Instructions for the task — Print the whole listing exactly.

start Collected material

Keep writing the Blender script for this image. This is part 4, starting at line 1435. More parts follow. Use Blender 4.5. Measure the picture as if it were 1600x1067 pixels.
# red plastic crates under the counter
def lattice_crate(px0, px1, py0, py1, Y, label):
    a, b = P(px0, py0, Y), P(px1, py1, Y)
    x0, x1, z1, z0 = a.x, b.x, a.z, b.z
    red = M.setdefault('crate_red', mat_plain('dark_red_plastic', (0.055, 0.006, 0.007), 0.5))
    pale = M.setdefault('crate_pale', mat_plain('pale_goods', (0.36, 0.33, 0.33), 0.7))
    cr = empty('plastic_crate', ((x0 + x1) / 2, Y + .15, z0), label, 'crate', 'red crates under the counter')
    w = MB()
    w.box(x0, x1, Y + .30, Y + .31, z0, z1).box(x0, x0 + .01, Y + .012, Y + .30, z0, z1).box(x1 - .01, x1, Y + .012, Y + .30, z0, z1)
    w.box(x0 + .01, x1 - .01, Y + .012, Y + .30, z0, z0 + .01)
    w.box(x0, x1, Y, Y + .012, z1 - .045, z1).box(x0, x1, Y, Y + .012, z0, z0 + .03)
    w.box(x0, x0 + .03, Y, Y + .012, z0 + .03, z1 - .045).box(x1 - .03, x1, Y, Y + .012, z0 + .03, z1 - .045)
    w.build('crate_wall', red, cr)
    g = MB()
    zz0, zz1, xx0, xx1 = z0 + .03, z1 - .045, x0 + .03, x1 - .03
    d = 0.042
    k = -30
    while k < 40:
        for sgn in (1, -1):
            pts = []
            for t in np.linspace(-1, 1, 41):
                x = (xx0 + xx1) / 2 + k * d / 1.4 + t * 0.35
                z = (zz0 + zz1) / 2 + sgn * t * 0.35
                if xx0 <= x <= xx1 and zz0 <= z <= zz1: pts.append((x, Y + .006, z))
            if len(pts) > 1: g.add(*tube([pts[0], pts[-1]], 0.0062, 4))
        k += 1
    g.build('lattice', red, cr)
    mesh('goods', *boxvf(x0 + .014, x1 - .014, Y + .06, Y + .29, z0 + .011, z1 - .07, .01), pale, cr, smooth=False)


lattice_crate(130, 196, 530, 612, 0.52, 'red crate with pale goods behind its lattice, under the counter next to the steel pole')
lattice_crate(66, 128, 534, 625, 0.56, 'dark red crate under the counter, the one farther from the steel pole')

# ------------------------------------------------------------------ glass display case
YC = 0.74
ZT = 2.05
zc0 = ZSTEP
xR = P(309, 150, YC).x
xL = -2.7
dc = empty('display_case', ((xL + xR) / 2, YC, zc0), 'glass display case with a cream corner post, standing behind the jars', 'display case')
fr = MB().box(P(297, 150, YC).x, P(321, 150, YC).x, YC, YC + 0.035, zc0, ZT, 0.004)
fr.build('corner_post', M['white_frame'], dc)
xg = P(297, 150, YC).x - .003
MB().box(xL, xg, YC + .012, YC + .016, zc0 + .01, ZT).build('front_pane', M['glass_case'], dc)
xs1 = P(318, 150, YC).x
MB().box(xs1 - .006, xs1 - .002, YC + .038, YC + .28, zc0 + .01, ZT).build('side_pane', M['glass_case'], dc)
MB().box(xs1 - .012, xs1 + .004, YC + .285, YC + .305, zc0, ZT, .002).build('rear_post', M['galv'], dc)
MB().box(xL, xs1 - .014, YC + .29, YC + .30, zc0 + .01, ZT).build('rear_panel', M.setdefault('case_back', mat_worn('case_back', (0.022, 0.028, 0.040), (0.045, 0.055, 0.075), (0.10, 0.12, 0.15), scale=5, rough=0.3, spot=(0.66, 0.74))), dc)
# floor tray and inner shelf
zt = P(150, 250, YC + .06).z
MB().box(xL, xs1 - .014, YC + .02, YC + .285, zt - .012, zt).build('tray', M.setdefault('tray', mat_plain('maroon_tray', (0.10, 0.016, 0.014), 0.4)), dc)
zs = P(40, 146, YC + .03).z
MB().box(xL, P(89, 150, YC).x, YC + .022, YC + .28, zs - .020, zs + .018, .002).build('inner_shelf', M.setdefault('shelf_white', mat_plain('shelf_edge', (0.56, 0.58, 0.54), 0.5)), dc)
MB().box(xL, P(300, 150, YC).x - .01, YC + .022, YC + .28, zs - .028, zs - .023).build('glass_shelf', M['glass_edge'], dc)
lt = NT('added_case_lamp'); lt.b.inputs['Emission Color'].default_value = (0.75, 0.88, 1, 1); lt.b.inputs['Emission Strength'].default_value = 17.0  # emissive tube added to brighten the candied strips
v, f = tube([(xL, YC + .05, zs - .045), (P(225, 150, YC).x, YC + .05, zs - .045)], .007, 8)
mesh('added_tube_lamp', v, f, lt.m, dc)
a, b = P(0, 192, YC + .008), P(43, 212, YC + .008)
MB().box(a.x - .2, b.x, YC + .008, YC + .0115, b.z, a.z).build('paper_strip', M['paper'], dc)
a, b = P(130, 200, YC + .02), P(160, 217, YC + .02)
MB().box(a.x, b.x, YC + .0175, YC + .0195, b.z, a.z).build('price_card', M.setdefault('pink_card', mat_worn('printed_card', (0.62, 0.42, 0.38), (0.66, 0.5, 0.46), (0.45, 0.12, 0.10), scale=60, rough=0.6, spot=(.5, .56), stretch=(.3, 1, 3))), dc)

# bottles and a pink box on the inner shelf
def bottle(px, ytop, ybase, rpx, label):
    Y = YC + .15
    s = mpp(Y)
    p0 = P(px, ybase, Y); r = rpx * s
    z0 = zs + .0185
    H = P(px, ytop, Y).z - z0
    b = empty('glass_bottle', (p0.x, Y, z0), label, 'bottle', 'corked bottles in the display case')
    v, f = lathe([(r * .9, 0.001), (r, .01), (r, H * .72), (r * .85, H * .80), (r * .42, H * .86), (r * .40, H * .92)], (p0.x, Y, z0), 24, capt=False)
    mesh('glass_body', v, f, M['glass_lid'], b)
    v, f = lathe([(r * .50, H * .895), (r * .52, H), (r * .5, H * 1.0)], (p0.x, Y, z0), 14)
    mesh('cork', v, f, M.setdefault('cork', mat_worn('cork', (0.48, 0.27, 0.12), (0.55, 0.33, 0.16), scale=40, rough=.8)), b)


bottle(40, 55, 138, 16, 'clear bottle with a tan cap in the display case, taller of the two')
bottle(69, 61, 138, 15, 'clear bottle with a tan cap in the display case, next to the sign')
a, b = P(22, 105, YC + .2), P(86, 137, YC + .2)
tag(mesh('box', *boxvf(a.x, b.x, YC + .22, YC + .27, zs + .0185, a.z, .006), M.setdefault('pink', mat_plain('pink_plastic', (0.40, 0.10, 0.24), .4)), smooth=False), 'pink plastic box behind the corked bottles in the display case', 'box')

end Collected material

Correct output —
Keep writing the Blender script for this image. This is part 4, starting at line 1435. More parts follow. Use Blender 4.5. Measure the picture as if it were 1600x1067 pixels.
# red plastic crates under the counter
def lattice_crate(px0, px1, py0, py1, Y, label):
    a, b = P(px0, py0, Y), P(px1, py1, Y)
    x0, x1, z1, z0 = a.x, b.x, a.z, b.z
    red = M.setdefault('crate_red', mat_plain('dark_red_plastic', (0.055, 0.006, 0.007), 0.5))
    pale = M.setdefault('crate_pale', mat_plain('pale_goods', (0.36, 0.33, 0.33), 0.7))
    cr = empty('plastic_crate', ((x0 + x1) / 2, Y + .15, z0), label, 'crate', 'red crates under the counter')
    w = MB()
    w.box(x0, x1, Y + .30, Y + .31, z0, z1).box(x0, x0 + .01, Y + .012, Y + .30, z0, z1).box(x1 - .01, x1, Y + .012, Y + .30, z0, z1)
    w.box(x0 + .01, x1 - .01, Y + .012, Y + .30, z0, z0 + .01)
    w.box(x0, x1, Y, Y + .012, z1 - .045, z1).box(x0, x1, Y, Y + .012, z0, z0 + .03)
    w.box(x0, x0 + .03, Y, Y + .012, z0 + .03, z1 - .045).box(x1 - .03, x1, Y, Y + .012, z0 + .03, z1 - .045)
    w.build('crate_wall', red, cr)
    g = MB()
    zz0, zz1, xx0, xx1 = z0 + .03, z1 - .045, x0 + .03, x1 - .03
    d = 0.042
    k = -30
    while k < 40:
        for sgn in (1, -1):
            pts = []
            for t in np.linspace(-1, 1, 41):
                x = (xx0 + xx1) / 2 + k * d / 1.4 + t * 0.35
                z = (zz0 + zz1) / 2 + sgn * t * 0.35
                if xx0 <= x <= xx1 and zz0 <= z <= zz1: pts.append((x, Y + .006, z))
            if len(pts) > 1: g.add(*tube([pts[0], pts[-1]], 0.0062, 4))
        k += 1
    g.build('lattice', red, cr)
    mesh('goods', *boxvf(x0 + .014, x1 - .014, Y + .06, Y + .29, z0 + .011, z1 - .07, .01), pale, cr, smooth=False)


lattice_crate(130, 196, 530, 612, 0.52, 'red crate with pale goods behind its lattice, under the counter next to the steel pole')
lattice_crate(66, 128, 534, 625, 0.56, 'dark red crate under the counter, the one farther from the steel pole')

# ------------------------------------------------------------------ glass display case
YC = 0.74
ZT = 2.05
zc0 = ZSTEP
xR = P(309, 150, YC).x
xL = -2.7
dc = empty('display_case', ((xL + xR) / 2, YC, zc0), 'glass display case with a cream corner post, standing behind the jars', 'display case')
fr = MB().box(P(297, 150, YC).x, P(321, 150, YC).x, YC, YC + 0.035, zc0, ZT, 0.004)
fr.build('corner_post', M['white_frame'], dc)
xg = P(297, 150, YC).x - .003
MB().box(xL, xg, YC + .012, YC + .016, zc0 + .01, ZT).build('front_pane', M['glass_case'], dc)
xs1 = P(318, 150, YC).x
MB().box(xs1 - .006, xs1 - .002, YC + .038, YC + .28, zc0 + .01, ZT).build('side_pane', M['glass_case'], dc)
MB().box(xs1 - .012, xs1 + .004, YC + .285, YC + .305, zc0, ZT, .002).build('rear_post', M['galv'], dc)
MB().box(xL, xs1 - .014, YC + .29, YC + .30, zc0 + .01, ZT).build('rear_panel', M.setdefault('case_back', mat_worn('case_back', (0.022, 0.028, 0.040), (0.045, 0.055, 0.075), (0.10, 0.12, 0.15), scale=5, rough=0.3, spot=(0.66, 0.74))), dc)
# floor tray and inner shelf
zt = P(150, 250, YC + .06).z
MB().box(xL, xs1 - .014, YC + .02, YC + .285, zt - .012, zt).build('tray', M.setdefault('tray', mat_plain('maroon_tray', (0.10, 0.016, 0.014), 0.4)), dc)
zs = P(40, 146, YC + .03).z
MB().box(xL, P(89, 150, YC).x, YC + .022, YC + .28, zs - .020, zs + .018, .002).build('inner_shelf', M.setdefault('shelf_white', mat_plain('shelf_edge', (0.56, 0.58, 0.54), 0.5)), dc)
MB().box(xL, P(300, 150, YC).x - .01, YC + .022, YC + .28, zs - .028, zs - .023).build('glass_shelf', M['glass_edge'], dc)
lt = NT('added_case_lamp'); lt.b.inputs['Emission Color'].default_value = (0.75, 0.88, 1, 1); lt.b.inputs['Emission Strength'].default_value = 17.0  # emissive tube added to brighten the candied strips
v, f = tube([(xL, YC + .05, zs - .045), (P(225, 150, YC).x, YC + .05, zs - .045)], .007, 8)
mesh('added_tube_lamp', v, f, lt.m, dc)
a, b = P(0, 192, YC + .008), P(43, 212, YC + .008)
MB().box(a.x - .2, b.x, YC + .008, YC + .0115, b.z, a.z).build('paper_strip', M['paper'], dc)
a, b = P(130, 200, YC + .02), P(160, 217, YC + .02)
MB().box(a.x, b.x, YC + .0175, YC + .0195, b.z, a.z).build('price_card', M.setdefault('pink_card', mat_worn('printed_card', (0.62, 0.42, 0.38), (0.66, 0.5, 0.46), (0.45, 0.12, 0.10), scale=60, rough=0.6, spot=(.5, .56), stretch=(.3, 1, 3))), dc)

# bottles and a pink box on the inner shelf
def bottle(px, ytop, ybase, rpx, label):
    Y = YC + .15
    s = mpp(Y)
    p0 = P(px, ybase, Y); r = rpx * s
    z0 = zs + .0185
    H = P(px, ytop, Y).z - z0
    b = empty('glass_bottle', (p0.x, Y, z0), label, 'bottle', 'corked bottles in the display case')
    v, f = lathe([(r * .9, 0.001), (r, .01), (r, H * .72), (r * .85, H * .80), (r * .42, H * .86), (r * .40, H * .92)], (p0.x, Y, z0), 24, capt=False)
    mesh('glass_body', v, f, M['glass_lid'], b)
    v, f = lathe([(r * .50, H * .895), (r * .52, H), (r * .5, H * 1.0)], (p0.x, Y, z0), 14)
    mesh('cork', v, f, M.setdefault('cork', mat_worn('cork', (0.48, 0.27, 0.12), (0.55, 0.33, 0.16), scale=40, rough=.8)), b)


bottle(40, 55, 138, 16, 'clear bottle with a tan cap in the display case, taller of the two')
bottle(69, 61, 138, 15, 'clear bottle with a tan cap in the display case, next to the sign')
a, b = P(22, 105, YC + .2), P(86, 137, YC + .2)
tag(mesh('box', *boxvf(a.x, b.x, YC + .22, YC + .27, zs + .0185, a.z, .006), M.setdefault('pink', mat_plain('pink_plastic', (0.40, 0.10, 0.24), .4)), smooth=False), 'pink plastic box behind the corked bottles in the display case', 'box')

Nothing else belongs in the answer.